_Available data_
══════════

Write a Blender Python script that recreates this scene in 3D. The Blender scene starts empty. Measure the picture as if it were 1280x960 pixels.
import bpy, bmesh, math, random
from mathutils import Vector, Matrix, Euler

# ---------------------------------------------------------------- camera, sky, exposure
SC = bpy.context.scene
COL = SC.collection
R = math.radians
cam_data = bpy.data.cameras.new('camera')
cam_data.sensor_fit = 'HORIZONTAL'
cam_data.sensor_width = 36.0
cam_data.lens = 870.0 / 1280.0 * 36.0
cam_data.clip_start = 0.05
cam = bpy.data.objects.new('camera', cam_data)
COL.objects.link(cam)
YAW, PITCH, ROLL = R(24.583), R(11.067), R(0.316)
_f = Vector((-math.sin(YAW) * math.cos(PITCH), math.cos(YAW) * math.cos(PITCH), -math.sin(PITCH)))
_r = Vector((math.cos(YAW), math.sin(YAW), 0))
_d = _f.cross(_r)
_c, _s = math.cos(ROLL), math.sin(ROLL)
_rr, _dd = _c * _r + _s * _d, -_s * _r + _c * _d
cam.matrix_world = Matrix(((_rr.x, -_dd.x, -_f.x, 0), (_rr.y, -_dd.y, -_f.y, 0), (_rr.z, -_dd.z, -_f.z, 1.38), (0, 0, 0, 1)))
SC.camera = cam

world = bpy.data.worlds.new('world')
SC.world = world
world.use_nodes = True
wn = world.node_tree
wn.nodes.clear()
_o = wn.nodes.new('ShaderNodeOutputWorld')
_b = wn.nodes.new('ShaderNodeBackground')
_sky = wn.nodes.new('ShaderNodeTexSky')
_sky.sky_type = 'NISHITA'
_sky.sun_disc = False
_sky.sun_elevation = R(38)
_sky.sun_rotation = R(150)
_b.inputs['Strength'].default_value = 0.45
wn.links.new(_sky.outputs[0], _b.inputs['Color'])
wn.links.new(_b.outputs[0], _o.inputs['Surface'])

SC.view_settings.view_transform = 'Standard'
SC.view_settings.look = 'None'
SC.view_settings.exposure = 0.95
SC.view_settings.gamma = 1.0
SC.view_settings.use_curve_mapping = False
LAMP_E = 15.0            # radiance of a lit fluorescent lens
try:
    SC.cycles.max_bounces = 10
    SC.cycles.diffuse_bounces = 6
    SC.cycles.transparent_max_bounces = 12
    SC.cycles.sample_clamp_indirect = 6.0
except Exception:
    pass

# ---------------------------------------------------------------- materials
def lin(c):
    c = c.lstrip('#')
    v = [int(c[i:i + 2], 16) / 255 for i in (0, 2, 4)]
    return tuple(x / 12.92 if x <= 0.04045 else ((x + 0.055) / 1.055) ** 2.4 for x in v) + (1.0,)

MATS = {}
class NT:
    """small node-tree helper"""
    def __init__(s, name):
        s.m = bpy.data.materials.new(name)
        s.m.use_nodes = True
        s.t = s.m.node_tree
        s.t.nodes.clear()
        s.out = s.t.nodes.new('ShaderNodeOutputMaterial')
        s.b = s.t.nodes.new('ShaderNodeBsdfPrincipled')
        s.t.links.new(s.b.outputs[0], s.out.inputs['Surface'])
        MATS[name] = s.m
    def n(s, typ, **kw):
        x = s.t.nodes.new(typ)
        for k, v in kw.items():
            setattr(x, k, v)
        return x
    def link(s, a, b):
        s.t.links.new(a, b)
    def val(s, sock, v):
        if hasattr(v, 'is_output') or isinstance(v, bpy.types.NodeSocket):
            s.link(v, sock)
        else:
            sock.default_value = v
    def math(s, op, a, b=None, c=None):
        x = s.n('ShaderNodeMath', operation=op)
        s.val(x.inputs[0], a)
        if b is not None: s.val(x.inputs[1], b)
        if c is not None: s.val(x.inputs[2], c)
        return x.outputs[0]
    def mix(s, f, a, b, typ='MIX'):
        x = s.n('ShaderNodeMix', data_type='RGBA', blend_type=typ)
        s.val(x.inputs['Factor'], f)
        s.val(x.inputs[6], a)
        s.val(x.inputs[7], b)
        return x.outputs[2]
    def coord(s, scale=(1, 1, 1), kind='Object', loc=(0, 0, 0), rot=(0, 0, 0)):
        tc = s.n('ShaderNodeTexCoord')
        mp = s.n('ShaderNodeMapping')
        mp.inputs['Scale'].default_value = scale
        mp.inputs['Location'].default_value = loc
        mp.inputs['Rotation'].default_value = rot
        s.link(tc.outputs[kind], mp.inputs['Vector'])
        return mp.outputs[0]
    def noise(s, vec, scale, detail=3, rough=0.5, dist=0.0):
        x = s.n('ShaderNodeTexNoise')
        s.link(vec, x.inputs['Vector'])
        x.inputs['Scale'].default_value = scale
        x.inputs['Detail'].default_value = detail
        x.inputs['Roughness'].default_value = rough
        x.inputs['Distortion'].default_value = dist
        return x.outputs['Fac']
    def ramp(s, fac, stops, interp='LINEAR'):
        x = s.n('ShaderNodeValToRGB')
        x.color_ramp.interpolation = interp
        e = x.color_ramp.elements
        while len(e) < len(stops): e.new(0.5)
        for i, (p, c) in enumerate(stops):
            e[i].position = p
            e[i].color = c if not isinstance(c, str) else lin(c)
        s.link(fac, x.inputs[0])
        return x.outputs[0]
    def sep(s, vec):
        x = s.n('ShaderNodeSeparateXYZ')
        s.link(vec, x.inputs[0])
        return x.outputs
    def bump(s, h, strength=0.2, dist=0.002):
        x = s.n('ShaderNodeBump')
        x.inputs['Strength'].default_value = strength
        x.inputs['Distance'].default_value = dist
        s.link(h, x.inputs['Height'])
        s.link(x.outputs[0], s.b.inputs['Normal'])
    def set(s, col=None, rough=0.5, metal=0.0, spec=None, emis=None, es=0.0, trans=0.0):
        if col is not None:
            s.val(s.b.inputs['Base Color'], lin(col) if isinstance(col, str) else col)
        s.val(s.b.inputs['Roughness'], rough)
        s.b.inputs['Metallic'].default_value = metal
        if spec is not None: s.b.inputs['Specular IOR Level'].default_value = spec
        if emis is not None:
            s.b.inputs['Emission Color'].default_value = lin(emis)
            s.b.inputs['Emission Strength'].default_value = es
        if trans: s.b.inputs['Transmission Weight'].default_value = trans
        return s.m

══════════

_What needs to be done_
Transcribe the full listing above without leaving anything out.

_Task output_
Write a Blender Python script that recreates this scene in 3D. The Blender scene starts empty. Measure the picture as if it were 1280x960 pixels.
import bpy, bmesh, math, random
from mathutils import Vector, Matrix, Euler

# ---------------------------------------------------------------- camera, sky, exposure
SC = bpy.context.scene
COL = SC.collection
R = math.radians
cam_data = bpy.data.cameras.new('camera')
cam_data.sensor_fit = 'HORIZONTAL'
cam_data.sensor_width = 36.0
cam_data.lens = 870.0 / 1280.0 * 36.0
cam_data.clip_start = 0.05
cam = bpy.data.objects.new('camera', cam_data)
COL.objects.link(cam)
YAW, PITCH, ROLL = R(24.583), R(11.067), R(0.316)
_f = Vector((-math.sin(YAW) * math.cos(PITCH), math.cos(YAW) * math.cos(PITCH), -math.sin(PITCH)))
_r = Vector((math.cos(YAW), math.sin(YAW), 0))
_d = _f.cross(_r)
_c, _s = math.cos(ROLL), math.sin(ROLL)
_rr, _dd = _c * _r + _s * _d, -_s * _r + _c * _d
cam.matrix_world = Matrix(((_rr.x, -_dd.x, -_f.x, 0), (_rr.y, -_dd.y, -_f.y, 0), (_rr.z, -_dd.z, -_f.z, 1.38), (0, 0, 0, 1)))
SC.camera = cam

world = bpy.data.worlds.new('world')
SC.world = world
world.use_nodes = True
wn = world.node_tree
wn.nodes.clear()
_o = wn.nodes.new('ShaderNodeOutputWorld')
_b = wn.nodes.new('ShaderNodeBackground')
_sky = wn.nodes.new('ShaderNodeTexSky')
_sky.sky_type = 'NISHITA'
_sky.sun_disc = False
_sky.sun_elevation = R(38)
_sky.sun_rotation = R(150)
_b.inputs['Strength'].default_value = 0.45
wn.links.new(_sky.outputs[0], _b.inputs['Color'])
wn.links.new(_b.outputs[0], _o.inputs['Surface'])

SC.view_settings.view_transform = 'Standard'
SC.view_settings.look = 'None'
SC.view_settings.exposure = 0.95
SC.view_settings.gamma = 1.0
SC.view_settings.use_curve_mapping = False
LAMP_E = 15.0            # radiance of a lit fluorescent lens
try:
    SC.cycles.max_bounces = 10
    SC.cycles.diffuse_bounces = 6
    SC.cycles.transparent_max_bounces = 12
    SC.cycles.sample_clamp_indirect = 6.0
except Exception:
    pass

# ---------------------------------------------------------------- materials
def lin(c):
    c = c.lstrip('#')
    v = [int(c[i:i + 2], 16) / 255 for i in (0, 2, 4)]
    return tuple(x / 12.92 if x <= 0.04045 else ((x + 0.055) / 1.055) ** 2.4 for x in v) + (1.0,)

MATS = {}
class NT:
    """small node-tree helper"""
    def __init__(s, name):
        s.m = bpy.data.materials.new(name)
        s.m.use_nodes = True
        s.t = s.m.node_tree
        s.t.nodes.clear()
        s.out = s.t.nodes.new('ShaderNodeOutputMaterial')
        s.b = s.t.nodes.new('ShaderNodeBsdfPrincipled')
        s.t.links.new(s.b.outputs[0], s.out.inputs['Surface'])
        MATS[name] = s.m
    def n(s, typ, **kw):
        x = s.t.nodes.new(typ)
        for k, v in kw.items():
            setattr(x, k, v)
        return x
    def link(s, a, b):
        s.t.links.new(a, b)
    def val(s, sock, v):
        if hasattr(v, 'is_output') or isinstance(v, bpy.types.NodeSocket):
            s.link(v, sock)
        else:
            sock.default_value = v
    def math(s, op, a, b=None, c=None):
        x = s.n('ShaderNodeMath', operation=op)
        s.val(x.inputs[0], a)
        if b is not None: s.val(x.inputs[1], b)
        if c is not None: s.val(x.inputs[2], c)
        return x.outputs[0]
    def mix(s, f, a, b, typ='MIX'):
        x = s.n('ShaderNodeMix', data_type='RGBA', blend_type=typ)
        s.val(x.inputs['Factor'], f)
        s.val(x.inputs[6], a)
        s.val(x.inputs[7], b)
        return x.outputs[2]
    def coord(s, scale=(1, 1, 1), kind='Object', loc=(0, 0, 0), rot=(0, 0, 0)):
        tc = s.n('ShaderNodeTexCoord')
        mp = s.n('ShaderNodeMapping')
        mp.inputs['Scale'].default_value = scale
        mp.inputs['Location'].default_value = loc
        mp.inputs['Rotation'].default_value = rot
        s.link(tc.outputs[kind], mp.inputs['Vector'])
        return mp.outputs[0]
    def noise(s, vec, scale, detail=3, rough=0.5, dist=0.0):
        x = s.n('ShaderNodeTexNoise')
        s.link(vec, x.inputs['Vector'])
        x.inputs['Scale'].default_value = scale
        x.inputs['Detail'].default_value = detail
        x.inputs['Roughness'].default_value = rough
        x.inputs['Distortion'].default_value = dist
        return x.outputs['Fac']
    def ramp(s, fac, stops, interp='LINEAR'):
        x = s.n('ShaderNodeValToRGB')
        x.color_ramp.interpolation = interp
        e = x.color_ramp.elements
        while len(e) < len(stops): e.new(0.5)
        for i, (p, c) in enumerate(stops):
            e[i].position = p
            e[i].color = c if not isinstance(c, str) else lin(c)
        s.link(fac, x.inputs[0])
        return x.outputs[0]
    def sep(s, vec):
        x = s.n('ShaderNodeSeparateXYZ')
        s.link(vec, x.inputs[0])
        return x.outputs
    def bump(s, h, strength=0.2, dist=0.002):
        x = s.n('ShaderNodeBump')
        x.inputs['Strength'].default_value = strength
        x.inputs['Distance'].default_value = dist
        s.link(h, x.inputs['Height'])
        s.link(x.outputs[0], s.b.inputs['Normal'])
    def set(s, col=None, rough=0.5, metal=0.0, spec=None, emis=None, es=0.0, trans=0.0):
        if col is not None:
            s.val(s.b.inputs['Base Color'], lin(col) if isinstance(col, str) else col)
        s.val(s.b.inputs['Roughness'], rough)
        s.b.inputs['Metallic'].default_value = metal
        if spec is not None: s.b.inputs['Specular IOR Level'].default_value = spec
        if emis is not None:
            s.b.inputs['Emission Color'].default_value = lin(emis)
            s.b.inputs['Emission Strength'].default_value = es
        if trans: s.b.inputs['Transmission Weight'].default_value = trans
        return s.m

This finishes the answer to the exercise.